Significato della memoria e memoria del significato
di Maria Silvia Marini
Proprio la scorsa settimana, il 27 gennaio, ricorreva la Giornata della Memoria, in onore delle vittime della Shoah.
Val la pena interrogarsi sul senso che sottendono le commemorazioni, sempre meno espressione spontanea di un sentire comune condiviso e partecipato, e sempre più contraltare della Memoria autenticamente intesa.
La natura di certe rappresentazioni istituzionali, è finita per sfociare nella loro più completa spettacolarizzazione, privandole di quegli elementi essenziali che fanno di un episodio storico un motivo di riflessione che permanga nel tempo e che possa davvero avere un riverbero sul futuro: senza quest’ultimo il ricordo si staglia nel tempo isolato, chiuso in sé, recidendo così i legami con la realtà attuale.
Anche e soprattutto in merito alle commemorazioni dell’olocausto, si assiste a questo fenomeno di progressiva perdita del senso della memoria.
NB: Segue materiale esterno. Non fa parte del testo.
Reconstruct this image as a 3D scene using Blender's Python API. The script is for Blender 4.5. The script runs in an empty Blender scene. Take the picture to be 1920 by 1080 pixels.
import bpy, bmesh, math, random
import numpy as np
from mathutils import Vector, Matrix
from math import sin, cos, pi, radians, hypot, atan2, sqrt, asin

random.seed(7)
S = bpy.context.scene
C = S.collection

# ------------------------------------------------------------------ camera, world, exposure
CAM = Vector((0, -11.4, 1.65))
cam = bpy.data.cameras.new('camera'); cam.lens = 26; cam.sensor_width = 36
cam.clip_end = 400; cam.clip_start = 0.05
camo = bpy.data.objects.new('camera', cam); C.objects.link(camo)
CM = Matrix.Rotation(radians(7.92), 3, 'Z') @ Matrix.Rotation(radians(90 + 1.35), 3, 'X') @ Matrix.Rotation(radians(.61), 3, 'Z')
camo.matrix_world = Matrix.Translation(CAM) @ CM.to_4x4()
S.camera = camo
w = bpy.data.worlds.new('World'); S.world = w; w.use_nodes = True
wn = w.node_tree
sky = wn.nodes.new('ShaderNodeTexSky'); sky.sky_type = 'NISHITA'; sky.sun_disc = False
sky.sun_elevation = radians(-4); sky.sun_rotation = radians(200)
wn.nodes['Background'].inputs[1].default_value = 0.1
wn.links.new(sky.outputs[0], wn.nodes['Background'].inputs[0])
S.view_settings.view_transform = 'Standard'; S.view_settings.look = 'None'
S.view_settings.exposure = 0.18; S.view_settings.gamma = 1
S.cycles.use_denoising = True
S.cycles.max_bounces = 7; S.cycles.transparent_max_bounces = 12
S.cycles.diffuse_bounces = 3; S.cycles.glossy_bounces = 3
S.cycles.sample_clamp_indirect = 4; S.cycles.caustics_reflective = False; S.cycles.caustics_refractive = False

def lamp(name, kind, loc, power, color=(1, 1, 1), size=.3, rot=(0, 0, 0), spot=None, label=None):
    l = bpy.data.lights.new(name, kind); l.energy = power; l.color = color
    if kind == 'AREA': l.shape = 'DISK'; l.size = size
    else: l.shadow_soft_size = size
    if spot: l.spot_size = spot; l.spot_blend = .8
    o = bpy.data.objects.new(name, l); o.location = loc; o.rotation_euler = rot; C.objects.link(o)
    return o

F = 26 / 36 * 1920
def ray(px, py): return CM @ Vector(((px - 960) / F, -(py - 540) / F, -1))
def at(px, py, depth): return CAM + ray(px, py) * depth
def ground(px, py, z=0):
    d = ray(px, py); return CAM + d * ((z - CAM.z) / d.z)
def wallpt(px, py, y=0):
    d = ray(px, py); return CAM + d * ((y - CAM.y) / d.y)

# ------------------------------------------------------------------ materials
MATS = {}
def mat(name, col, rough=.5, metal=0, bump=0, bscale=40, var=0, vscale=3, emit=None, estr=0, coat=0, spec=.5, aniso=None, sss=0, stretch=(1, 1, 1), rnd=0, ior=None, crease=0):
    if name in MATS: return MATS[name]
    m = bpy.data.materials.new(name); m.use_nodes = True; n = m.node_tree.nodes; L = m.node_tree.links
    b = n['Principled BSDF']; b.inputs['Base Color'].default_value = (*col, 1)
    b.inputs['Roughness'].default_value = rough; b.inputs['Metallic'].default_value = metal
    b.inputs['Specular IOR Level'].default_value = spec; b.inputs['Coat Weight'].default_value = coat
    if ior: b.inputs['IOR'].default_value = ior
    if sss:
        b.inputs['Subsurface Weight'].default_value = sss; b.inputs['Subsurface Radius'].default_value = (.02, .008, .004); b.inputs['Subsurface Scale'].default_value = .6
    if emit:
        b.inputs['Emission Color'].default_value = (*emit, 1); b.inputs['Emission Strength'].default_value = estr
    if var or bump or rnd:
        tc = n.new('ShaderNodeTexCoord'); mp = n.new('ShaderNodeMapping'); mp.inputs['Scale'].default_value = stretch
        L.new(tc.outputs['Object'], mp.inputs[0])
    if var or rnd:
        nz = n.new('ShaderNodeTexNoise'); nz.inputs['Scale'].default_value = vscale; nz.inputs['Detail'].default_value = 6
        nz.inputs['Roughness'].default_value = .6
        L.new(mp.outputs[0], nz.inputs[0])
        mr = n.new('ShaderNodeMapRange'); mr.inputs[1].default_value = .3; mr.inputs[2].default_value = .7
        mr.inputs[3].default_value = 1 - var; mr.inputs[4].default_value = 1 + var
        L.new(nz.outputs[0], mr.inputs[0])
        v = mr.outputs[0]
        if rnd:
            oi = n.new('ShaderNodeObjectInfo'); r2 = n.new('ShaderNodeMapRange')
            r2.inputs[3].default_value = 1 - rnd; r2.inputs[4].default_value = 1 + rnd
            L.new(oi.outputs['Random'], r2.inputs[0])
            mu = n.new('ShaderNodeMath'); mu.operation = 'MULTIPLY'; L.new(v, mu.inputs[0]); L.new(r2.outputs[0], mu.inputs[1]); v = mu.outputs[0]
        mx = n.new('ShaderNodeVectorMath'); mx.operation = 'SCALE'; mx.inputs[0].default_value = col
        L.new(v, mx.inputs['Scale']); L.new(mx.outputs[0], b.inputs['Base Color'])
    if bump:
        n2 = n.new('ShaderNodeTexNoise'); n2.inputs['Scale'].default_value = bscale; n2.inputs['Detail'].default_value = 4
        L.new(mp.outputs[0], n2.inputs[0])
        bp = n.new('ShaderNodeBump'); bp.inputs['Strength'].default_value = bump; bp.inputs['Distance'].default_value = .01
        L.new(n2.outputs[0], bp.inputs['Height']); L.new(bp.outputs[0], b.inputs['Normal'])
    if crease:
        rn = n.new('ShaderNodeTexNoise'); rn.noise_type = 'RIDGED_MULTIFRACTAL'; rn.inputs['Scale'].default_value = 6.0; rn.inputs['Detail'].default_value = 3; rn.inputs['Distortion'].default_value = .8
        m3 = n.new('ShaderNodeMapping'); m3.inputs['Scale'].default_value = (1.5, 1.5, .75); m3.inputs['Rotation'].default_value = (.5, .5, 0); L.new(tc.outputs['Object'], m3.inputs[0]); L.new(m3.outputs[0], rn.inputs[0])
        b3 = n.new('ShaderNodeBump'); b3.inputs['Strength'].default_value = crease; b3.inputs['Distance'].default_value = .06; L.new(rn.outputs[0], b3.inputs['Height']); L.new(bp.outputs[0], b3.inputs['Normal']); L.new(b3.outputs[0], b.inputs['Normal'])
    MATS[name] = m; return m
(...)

Cosa dovrebbe davvero rimanere di questo fenomeno di musealizzazione e, in definitiva, di mercificazione del Ricordo?
Quando la commemorazione diviene souvenir, feticcio istituzionalizzato, soprattutto nel contesto di una memoria condivisa sempre più labile e scollegata dalla necessaria riflessione che le dia il significato autentico che le spetta, del ricordo rimane la facciata, il fiore di carta, la frase perbenista di convenienza, senza alcuna indagine su ciò che di più scomodo, ma altrettanto vitale per scardinare l’ipocrisia che permea la nostra società, risiede nella Storia dell’essere umano.
Diventa dunque industria, quella della Memoria, che impone la cadenza, il ritmo della reminiscenza, come in una liturgia delle ore, un rito svuotato fattosi mera espressione fonetica senza intenzione.
Anche la condanna tout court dell’oblio, della dimenticanza, ma solo in riferimento al singolo episodio, al fatto isolato e specificatamente nominato, denuncia la distanza che man mano si allarga tra noi, intesi come collettività, e la sintesi a cui dovrebbe davvero condurre la Memoria.
Questa è occasionata, pietrificata nel rito sterile del silenzio cronometrato, svilita della sua essenza, che appunto è fatta di sintesi, di connessione, di partecipazione.
La memoria non è una lampadina da accendere nello scantinato buio della dimenticanza generalizzata, per mostrare lo scempio accatastato lasciato a prendere polvere, a marcire nell’indifferenza di una distratta e superficiale quotidianità.
Il ricordo, poi, così narrativizzato, spettacolarizzato, oltre a perdere la relazione con la dimensione reale, non avulsa dalla condizione “materiale” del nostro essere al mondo, per altro verso assolve alla funzione di rassicurare chi partecipa alla sua ritualizzazione, perché lo esime dal mettere a tema esattamente ciò che viene scientemente taciuto della memoria, che così di dissolve, si svuota completamente del proprio significato, facendosi semplice archivio a compartimenti stagni, senza il ponte necessario che la connetta al presente e dunque al futuro, diventando cioè lettera morta, come il ricordo che si commemora. Senza quella partecipazione che vada a demolire il paradigma valoriale a cui quegli stessi ricordi, assurti a vessillo, fanno da fondamenta, da puntelli strutturali e imprescindibili. Allora la commemorazione veicola la negazione della memoria stessa, e si fa suo contraltare, suo pericoloso nemico, seppur ben vestito e ordinato.
La memoria è e deve essere piuttosto il giorno che si fa, quando dalla notte, attraverso la cruna dell’alba, nasce un nuovo Senso per la Storia.